Bulgarian courts open door to invalidating trade marks registered in bad faith based on earlier foreign rights
Key contacts
A Bulgarian court decision has resulted in a precedent-setting trade-mark dispute. The CMS team in Bulgaria, comprising Anna Tanova, Partner, and Maxim Hristov, Senior Associate, has secured a landmark victory for a food manufacturer in a precedent-setting trademark dispute before the Bulgarian courts. This successful outcome forms part of CMS's EU-wide enforcement efforts, led by Dr. Carsten Menebröcker, Partner and Global Co-Head of the CMS Intellectual Property Practice Group, and Claudia Böhmer, Counsel.
Despite the absence of prior registration or use of the senior mark in Bulgaria or the EU, the case resulted in the invalidation of a Bulgarian trade mark that had been registered in bad faith.
The dispute concerned a sign, which the claimant has used for decades in connection with rice products. The Bulgarian courts unanimously found that the defendant had acted in bad faith when filing for a national trademark that reproduced the essential elements of the claimant’s earlier mark.
Background: copying a long-standing international brand
The claimant demonstrated that it had been using the sign as an international brand for many years, providing evidence dating back to the mid-20th century and registrations in multiple jurisdictions worldwide.
In 2019, however, when the contested filing was made in Bulgaria, the mark had not been registered or used on the Bulgarian market and did not enjoy formal EU-wide protection.
The defendant applied for and obtained registration of an identical or highly similar combined mark for rice products. The claimant initiated proceedings, seeking a declaration that the filing had been made in bad faith, as well as the consequent invalidation of the registration.
Decisions of the Bulgarian courts
First instance: the Sofia City Court upheld the claim and found that the defendant had acted in bad faith when filing the application. The following was central to the court’s reasoning:
- High degree of similarity: expert evidence confirmed that the marks were visually, conceptually and phonetically highly similar with the earlier sign effectively incorporated into the later mark.
- Implausibility of independent creation: the court accepted that the mark could not have been created independently due to its distinctive composition and design.
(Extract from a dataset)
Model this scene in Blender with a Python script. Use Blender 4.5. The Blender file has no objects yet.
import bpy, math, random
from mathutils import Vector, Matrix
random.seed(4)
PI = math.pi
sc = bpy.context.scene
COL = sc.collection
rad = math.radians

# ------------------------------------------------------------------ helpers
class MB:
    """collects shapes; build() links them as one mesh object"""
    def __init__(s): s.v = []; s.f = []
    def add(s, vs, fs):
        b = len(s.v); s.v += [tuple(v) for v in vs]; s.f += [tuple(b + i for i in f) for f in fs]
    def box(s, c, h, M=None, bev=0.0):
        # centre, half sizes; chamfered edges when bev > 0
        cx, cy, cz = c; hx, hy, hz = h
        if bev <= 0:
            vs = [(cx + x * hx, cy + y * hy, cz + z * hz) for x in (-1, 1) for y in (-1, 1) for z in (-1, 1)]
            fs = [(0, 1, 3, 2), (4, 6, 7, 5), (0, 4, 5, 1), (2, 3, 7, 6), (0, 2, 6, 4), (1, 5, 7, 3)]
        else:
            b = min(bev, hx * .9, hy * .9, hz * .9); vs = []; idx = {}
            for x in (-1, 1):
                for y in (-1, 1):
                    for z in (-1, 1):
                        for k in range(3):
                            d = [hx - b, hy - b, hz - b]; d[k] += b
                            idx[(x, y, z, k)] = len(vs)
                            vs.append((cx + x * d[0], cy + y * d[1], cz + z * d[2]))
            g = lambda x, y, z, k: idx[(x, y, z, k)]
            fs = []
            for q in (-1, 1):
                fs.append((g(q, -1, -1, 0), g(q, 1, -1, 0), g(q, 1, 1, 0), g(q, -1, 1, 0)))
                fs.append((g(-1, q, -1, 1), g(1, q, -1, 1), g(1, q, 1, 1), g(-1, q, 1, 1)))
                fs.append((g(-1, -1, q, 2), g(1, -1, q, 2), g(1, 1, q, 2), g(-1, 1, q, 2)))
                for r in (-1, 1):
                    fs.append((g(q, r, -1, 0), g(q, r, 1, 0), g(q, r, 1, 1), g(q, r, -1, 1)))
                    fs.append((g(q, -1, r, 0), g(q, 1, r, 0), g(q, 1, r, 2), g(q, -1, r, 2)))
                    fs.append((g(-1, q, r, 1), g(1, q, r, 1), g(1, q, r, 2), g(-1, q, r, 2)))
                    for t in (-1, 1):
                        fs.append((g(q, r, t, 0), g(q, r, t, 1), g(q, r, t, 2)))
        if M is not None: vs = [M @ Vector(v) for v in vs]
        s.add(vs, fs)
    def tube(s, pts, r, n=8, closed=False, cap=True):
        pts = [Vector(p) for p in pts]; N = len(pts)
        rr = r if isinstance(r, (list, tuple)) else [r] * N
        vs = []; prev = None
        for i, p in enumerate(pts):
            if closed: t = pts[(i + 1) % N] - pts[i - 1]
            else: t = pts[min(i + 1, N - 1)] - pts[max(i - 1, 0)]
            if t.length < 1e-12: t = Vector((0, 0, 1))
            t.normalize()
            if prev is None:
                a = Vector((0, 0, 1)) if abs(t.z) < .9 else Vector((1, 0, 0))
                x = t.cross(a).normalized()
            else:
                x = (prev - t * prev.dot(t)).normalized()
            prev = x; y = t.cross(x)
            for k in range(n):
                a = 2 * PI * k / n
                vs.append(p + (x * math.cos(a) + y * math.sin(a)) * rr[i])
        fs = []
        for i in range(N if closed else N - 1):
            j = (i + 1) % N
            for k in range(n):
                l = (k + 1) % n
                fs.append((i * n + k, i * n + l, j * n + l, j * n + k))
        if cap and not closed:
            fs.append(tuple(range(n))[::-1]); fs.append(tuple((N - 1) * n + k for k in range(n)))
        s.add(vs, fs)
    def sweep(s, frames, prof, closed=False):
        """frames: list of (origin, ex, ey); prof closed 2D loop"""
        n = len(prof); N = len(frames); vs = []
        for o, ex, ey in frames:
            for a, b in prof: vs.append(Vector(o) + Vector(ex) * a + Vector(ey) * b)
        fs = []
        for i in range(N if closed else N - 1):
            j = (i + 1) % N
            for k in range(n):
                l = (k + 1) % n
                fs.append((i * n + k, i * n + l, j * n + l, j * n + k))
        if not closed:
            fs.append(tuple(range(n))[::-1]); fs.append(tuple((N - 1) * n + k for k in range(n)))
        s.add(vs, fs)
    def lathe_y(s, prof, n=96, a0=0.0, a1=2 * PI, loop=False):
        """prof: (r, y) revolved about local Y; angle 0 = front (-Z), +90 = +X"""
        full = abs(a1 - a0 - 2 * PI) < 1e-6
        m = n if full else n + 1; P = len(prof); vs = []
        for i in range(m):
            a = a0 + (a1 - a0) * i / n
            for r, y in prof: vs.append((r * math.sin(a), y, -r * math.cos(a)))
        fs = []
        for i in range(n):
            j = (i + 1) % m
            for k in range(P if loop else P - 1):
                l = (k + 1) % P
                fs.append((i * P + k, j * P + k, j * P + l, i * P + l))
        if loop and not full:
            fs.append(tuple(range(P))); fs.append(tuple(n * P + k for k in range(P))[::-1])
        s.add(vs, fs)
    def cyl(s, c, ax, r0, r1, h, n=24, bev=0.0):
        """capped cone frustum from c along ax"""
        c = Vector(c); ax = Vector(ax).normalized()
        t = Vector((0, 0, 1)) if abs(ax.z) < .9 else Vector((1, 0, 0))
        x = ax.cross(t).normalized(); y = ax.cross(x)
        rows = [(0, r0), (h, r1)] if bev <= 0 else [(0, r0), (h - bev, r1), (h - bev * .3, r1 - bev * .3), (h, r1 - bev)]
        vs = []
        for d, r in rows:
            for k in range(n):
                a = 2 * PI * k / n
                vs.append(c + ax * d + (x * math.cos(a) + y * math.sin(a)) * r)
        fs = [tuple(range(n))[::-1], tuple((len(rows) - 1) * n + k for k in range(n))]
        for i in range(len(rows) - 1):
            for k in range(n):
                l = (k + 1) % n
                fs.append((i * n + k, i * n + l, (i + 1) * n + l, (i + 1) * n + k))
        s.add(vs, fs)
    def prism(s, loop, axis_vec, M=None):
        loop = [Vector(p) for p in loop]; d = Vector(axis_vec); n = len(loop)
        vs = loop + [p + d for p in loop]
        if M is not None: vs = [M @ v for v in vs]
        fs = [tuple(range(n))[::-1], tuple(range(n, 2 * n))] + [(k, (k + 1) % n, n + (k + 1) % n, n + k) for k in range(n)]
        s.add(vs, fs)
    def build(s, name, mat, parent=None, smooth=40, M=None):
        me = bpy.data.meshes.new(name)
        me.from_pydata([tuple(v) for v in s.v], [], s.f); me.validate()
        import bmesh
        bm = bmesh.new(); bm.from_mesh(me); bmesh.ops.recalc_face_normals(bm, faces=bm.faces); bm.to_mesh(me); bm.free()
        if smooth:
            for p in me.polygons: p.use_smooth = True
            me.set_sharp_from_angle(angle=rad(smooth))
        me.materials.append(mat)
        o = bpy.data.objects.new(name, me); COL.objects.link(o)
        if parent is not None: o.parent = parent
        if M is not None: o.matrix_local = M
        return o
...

- Commercial intent: the filing was deemed to be aimed at benefiting from the reputation of the earlier brand and at preventing the claimant from entering the market.
The court concluded that the defendant’s conduct departed from honest commercial practices and constituted bad faith within the meaning of the law.
Court of Appeal: the Sofia Court of Appeal confirmed the first-instance judgment in full regarding liability.
The appellate court clarified the following key legal issues:
No requirement for use in Bulgaria: the court explicitly held that the prior mark need not have been used in Bulgaria for the claimant to have standing. The judicial panel confirmed that a mark protected and used abroad may serve as the basis for invalidating a later Bulgarian mark filed in bad faith.
Bad faith inferred from objective circumstances: where marks are highly similar, knowledge of the earlier mark can be inferred without direct evidence linking a specific individual to the filing decision.
The court emphasised that bad faith exists where a party knowingly seeks to appropriate a sign used by another party to benefit from its commercial reputation or to prevent its expansion.
Supreme Court: the Supreme Court ultimately refused to admit the case for cassation review, thereby rendering the decisions final.
Key takeaways and the trade-mark practice
This case is particularly significant for Bulgaria for the following reasons:
- the principle of territoriality is not absolute: foreign marks – even if unregistered and unused locally – may be used to challenge later filings where bad faith is proven;
- local use of the earlier mark is not paramount in deciding whether a foreign trademark owner is entitled to seek protection against bad-faith filings in Bulgaria;
- the absence of direct evidence demonstrating a specific individual's subjective knowledge does not preclude a finding of bad faith.
Practical implications
The case confirms the robust protection regime against abusive trade-mark filings in Bulgaria. Brand owners have the following protections:
- enhanced ability to challenge opportunistic registrations, even in jurisdictions where their marks are not yet registered; and
- greater confidence in relying on global brand reputation and prior use abroad as part of their enforcement strategy.
For market entrants, the decision also serves as a warning against parasitic filings.
Conclusion
This ruling represents a milestone in Bulgarian trade-mark jurisprudence. By confirming that bad-faith filings cannot hide behind the territoriality principle, the courts have materially strengthened the position of legitimate brand owners and brought Bulgarian practice more closely into line with EU principles on unfair conduct in trade-mark registration.